Pero, ¿podemos confiar en que los contrapesos, tanto los institucionales y gremiales como los espontáneos de la sociedad civil, bastarán para frenar a AMLO? No lo sabemos. Si ese más de 50 por ciento que lo votó se convierte en un 60 o 70 por ciento al inicio de su gestión y AMLO no embrida sus propios instintos y los de su entorno, será difícil que no trate de cumplir las promesas dispendiosas que ha hecho a toda clase de grupos. Una vez comprometido ese gasto, ¿qué hará si arrecian las críticas ante un eventual desmadre fiscal, un aumento de la deuda, una fuga de capitales o la liquidación de la independencia del Banco Central? ¿Las aceptará de buen talante o sacará a relucir el garrote autoritario? Y si México se polariza y crispa, ¿es seguro que mantendrá su compromiso de no cambiar las reglas para hacerse reelegir, como tantos de sus cofrades?
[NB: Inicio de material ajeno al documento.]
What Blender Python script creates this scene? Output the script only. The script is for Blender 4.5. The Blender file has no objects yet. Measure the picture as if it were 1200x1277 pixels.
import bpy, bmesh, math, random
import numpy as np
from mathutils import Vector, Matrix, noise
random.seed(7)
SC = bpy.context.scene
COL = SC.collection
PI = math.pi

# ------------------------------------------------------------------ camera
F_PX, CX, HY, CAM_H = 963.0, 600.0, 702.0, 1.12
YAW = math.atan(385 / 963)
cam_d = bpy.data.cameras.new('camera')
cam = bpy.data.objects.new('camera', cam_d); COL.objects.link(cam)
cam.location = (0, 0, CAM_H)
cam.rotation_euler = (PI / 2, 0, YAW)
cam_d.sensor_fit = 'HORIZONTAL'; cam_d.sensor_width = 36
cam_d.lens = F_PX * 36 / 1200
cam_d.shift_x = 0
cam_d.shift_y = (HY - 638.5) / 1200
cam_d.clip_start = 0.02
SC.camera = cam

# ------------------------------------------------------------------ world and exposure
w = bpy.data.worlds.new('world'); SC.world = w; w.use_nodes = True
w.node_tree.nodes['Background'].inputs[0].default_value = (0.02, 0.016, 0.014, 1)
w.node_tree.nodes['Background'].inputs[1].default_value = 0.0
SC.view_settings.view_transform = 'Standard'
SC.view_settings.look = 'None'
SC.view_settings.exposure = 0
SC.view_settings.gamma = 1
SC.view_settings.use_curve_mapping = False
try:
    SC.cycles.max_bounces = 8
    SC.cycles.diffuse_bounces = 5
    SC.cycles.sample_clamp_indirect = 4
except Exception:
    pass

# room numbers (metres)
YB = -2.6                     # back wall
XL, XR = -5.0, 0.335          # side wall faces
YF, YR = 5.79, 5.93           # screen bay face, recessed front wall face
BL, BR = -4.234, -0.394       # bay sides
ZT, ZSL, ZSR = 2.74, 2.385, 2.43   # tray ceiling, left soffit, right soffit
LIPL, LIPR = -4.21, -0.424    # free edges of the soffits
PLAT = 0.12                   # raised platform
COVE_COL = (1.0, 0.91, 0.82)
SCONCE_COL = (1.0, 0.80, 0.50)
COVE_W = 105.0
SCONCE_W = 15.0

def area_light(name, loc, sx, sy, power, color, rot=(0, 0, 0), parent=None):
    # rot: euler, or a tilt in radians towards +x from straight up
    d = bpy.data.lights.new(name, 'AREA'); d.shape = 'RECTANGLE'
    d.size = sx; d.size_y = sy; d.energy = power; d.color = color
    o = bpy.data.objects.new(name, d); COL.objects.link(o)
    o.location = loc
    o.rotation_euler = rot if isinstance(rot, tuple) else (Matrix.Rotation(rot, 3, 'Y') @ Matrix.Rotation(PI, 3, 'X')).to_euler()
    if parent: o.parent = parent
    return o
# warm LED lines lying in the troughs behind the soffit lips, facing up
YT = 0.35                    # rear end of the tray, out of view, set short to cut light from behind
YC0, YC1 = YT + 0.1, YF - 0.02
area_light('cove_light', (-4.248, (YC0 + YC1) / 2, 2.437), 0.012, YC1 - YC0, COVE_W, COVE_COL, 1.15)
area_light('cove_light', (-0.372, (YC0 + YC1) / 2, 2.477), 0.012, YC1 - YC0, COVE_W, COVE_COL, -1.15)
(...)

Todo lo anterior se condensa en una palabra: incertidumbre. Tal ha sido el signo de América Latina desde su independencia. Ese mundo que produce literaturas audaces y rupturistas, futbolistas anárquicos y geniales, una música turbulenta, una pintura que honra la tradición transformándola en otra cosa, unas telenovelas lacrimosas que lo mismo cautivan (o cautivaban, antes de que ellos adoptaran sus propias fórmulas) a españoles que a chinos, apuesta, en cambio, en política y economía, con conocidas excepciones, por el conformismo más estático: el de ser siempre igual a sí misma, el de haberse pasado un siglo tratando de llegar al paraíso por la vía terrenal, un imposible.
Cabe la posibilidad de que AMLO entienda que nada le conviene más a él, y ciertamente a su país, que optar por una vía distinta, es decir, acelerar las reformas que, tímidamente y a trompicones, han ido poniendo en marcha los gobiernos de la democracia para que México acabe de modernizar sus estructuras, todavía bastante aquejadas de mercantilismo, patrimonialismo y amiguismo.
Si AMLO hace esto, pasará a la historia como el revolucionario que quiere ser. Si hace lo que no pocos mexicanos temen, le espera un nicho en el cementerio de los caudillos fracasados.